The Deal Loss Calculation
The real cost of slow underwriting isn't the analyst hours — it's the deals you don't win. We've seen this quantified informally by several deal teams who tracked their pipeline over 12 months. The pattern: roughly 1 in 5 deals where they submitted an offer in the first 72 hours of a deal process, they won or were shortlisted. For deals where their underwriting took longer than 5 days, that rate dropped to about 1 in 9. The competition wasn't necessarily smarter; they were just faster.
At deal economics of $5M-$50M equity checks, even a single incremental closing per year more than justifies any investment in underwriting infrastructure. The math isn't complicated, but it requires teams to stop treating underwriting speed as a nice-to-have and start treating it as a revenue driver.
There's also a secondary effect on deal selection. When your underwriting process is slow, you become more selective about which deals you'll pursue because of the cost of each diligence cycle. Teams with fast underwriting can evaluate more deals, maintain optionality longer, and make better-informed decisions about what to bid on and at what price. That portfolio selection advantage compounds over time.
What 2025 Benchmark Numbers Show
Across deal teams in our early network, we've tracked underwriting cycle times by asset class and deal size. Office deals take the longest on average — 4.2 analyst-days at the median — largely because of tenant-by-tenant credit research and the complexity of multi-floor leases with TI/LC amortization and various CAM cap structures. Industrial deals are faster at 2.9 days median, though they've gotten more complex as lease structures compress to shorter terms with more frequent renewal options. Multifamily sits in the middle at 3.3 days, with most of the delay concentrated in comp research for rent-stabilized or mixed-regulation portfolios where market-rate assumptions need additional support.

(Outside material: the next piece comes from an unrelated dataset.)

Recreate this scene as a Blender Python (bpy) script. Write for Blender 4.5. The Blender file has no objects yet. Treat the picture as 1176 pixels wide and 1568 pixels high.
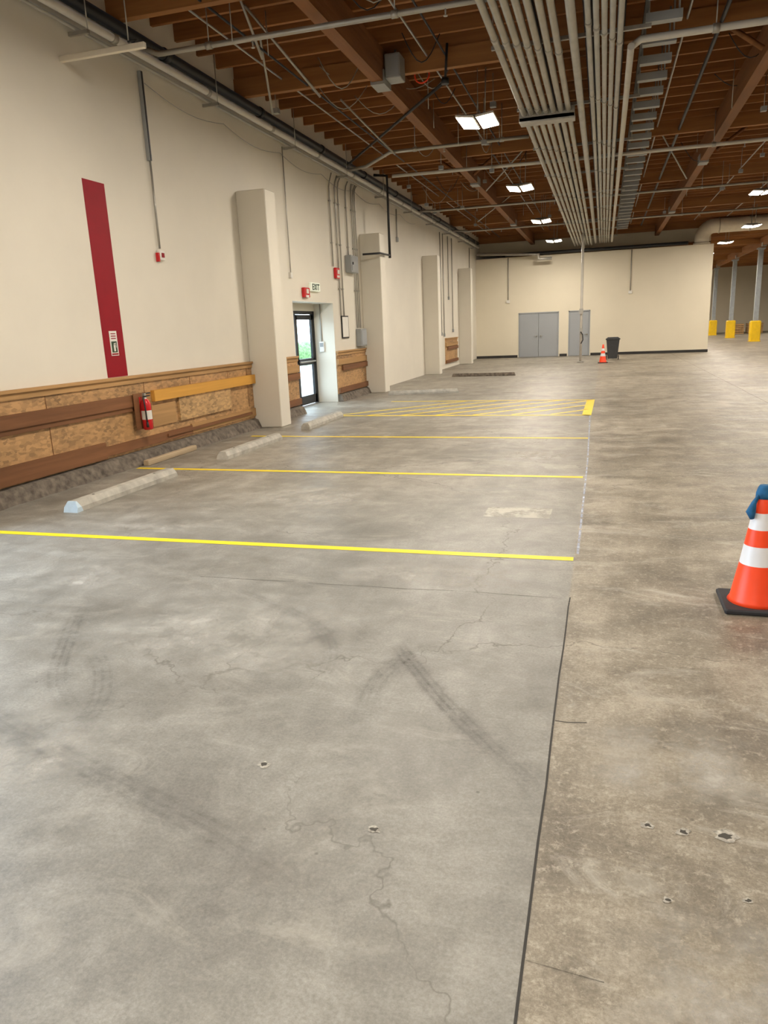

These benchmarks matter because they give deal teams a realistic anchor for what's achievable. A 4.2-day median for office underwriting doesn't mean 4.2 days is the floor — it means most teams are still working at 2018-era speeds despite having substantially better data available to them. The teams running at sub-2-day cycles on office deals are outliers today. In two years, they'll be the baseline.
At Tenantvein, we built our platform specifically around compressing those three friction points — normalization, comp retrieval, and model population — so that deal teams can spend their time on judgment rather than assembly. The output isn't just a faster underwriting; it's a model whose inputs are traceable, whose comp support is documented, and whose NOI math has been checked against the underlying data automatically. That auditability matters at IC, at LP reporting time, and when a deal goes sideways and you need to understand why your underwriting missed the mark.
Getting Started: A Practical Benchmark for Your Team
If you want to assess where your team stands, start with one measure: track elapsed time from rent roll receipt to completed underwriting model on your next five deals. Don't filter for "clean" deals — include the messy ones. Average that number. If you're above 3 days, you have a structural inefficiency worth addressing. If you're above 5 days, it's urgent.
Then break down that elapsed time into the three friction categories above. Usually one of them accounts for more than 50% of the total. That's where to start.
The goal isn't to eliminate analyst judgment — it's to make sure your analysts spend their judgment on the things that actually require it. Cap rate selection, market rent assumptions, tenant credit assessment, exit timing. Those decisions are genuinely complex. Copying tenant names from a PDF into a spreadsheet is not. The distinction seems obvious when you state it plainly, but most deal teams are still allocating their highest-value people to the second type of task far too often.
Speed benchmarks exist to make that gap visible. The firms that take them seriously are the ones closing deals their competitors missed.